Biodiversity is elemental for a sustainable future of humans and the planet. Moving beyond a universalist approach to biodiversity, this interdisciplinary project will offer an evidence-based, in-depth, long-term analysis of local experiences of biodiversity. The Amazon is well-known for its biodiversity, but how is it conceptualised locally and in terms of time? The core thematic work packages of the study are: 1) Amazonian experiences of biodiversity, 2) Diverse timescales in Amazonian biocultural landscapes, and 3) Structures of language as related to biocultural diversity and time.

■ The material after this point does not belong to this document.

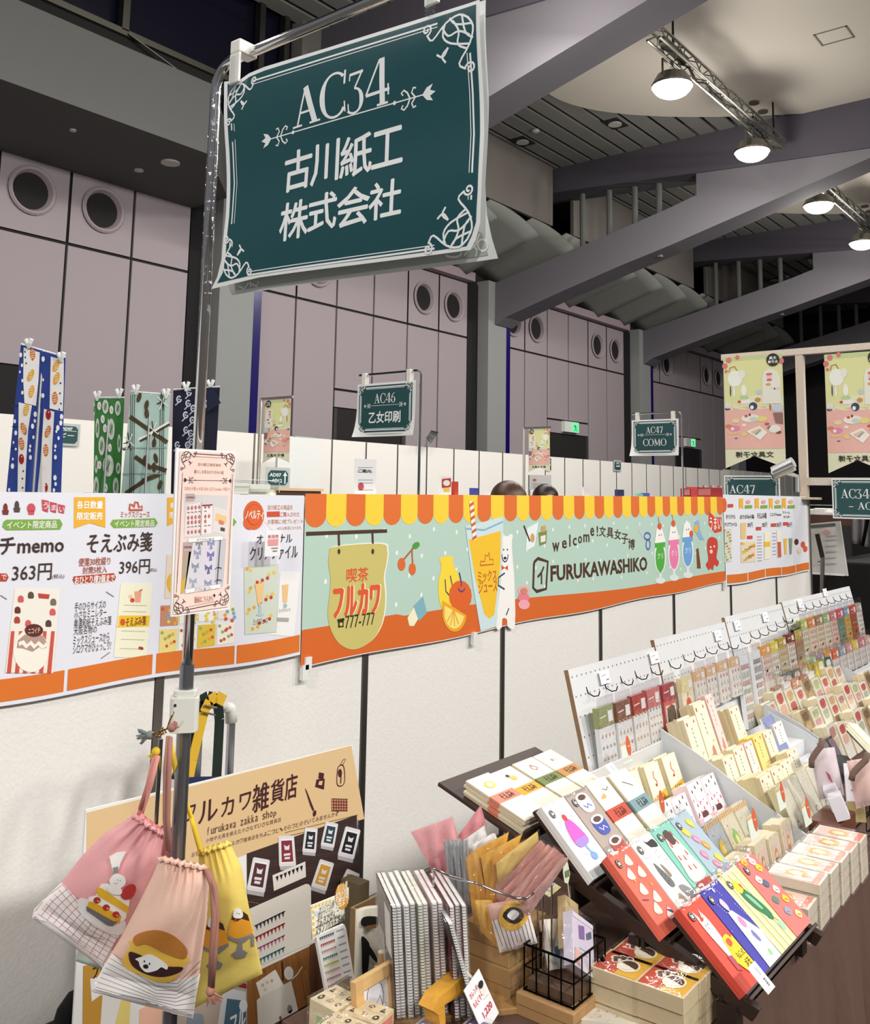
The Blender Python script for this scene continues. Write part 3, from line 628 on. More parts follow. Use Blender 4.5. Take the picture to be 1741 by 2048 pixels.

We will organize community workshops in Brazilian Amazonia that explore notions of biodiversity from the deep past, as well as their cultural time layers. In parallel with community-based methods, we work with ethnography, oral history, geospatial analysis, and linguistics. Our analytical tools include relational ontology, scholarship on biocultural diversity, cultural theories of time, and linguistics. Throughout the project, we will work in a collaborative approach and enhance international collaborations, which are crucial in a study of this scale and depth.

The expected scientific impacts of this project are cross-disciplinary, as we will produce new information on so-called biocultural experiences and landscapes over history from the multiple evidence base approach. This study of Amazonian Indigenous ontologies, temporalities, and cognitive and linguistic principles also allows a critical Amazonian Indigenous view of the Anthropocene and develops a more ethically integrated synergy of different types of knowledges, especially in sustainability and environmental discussions.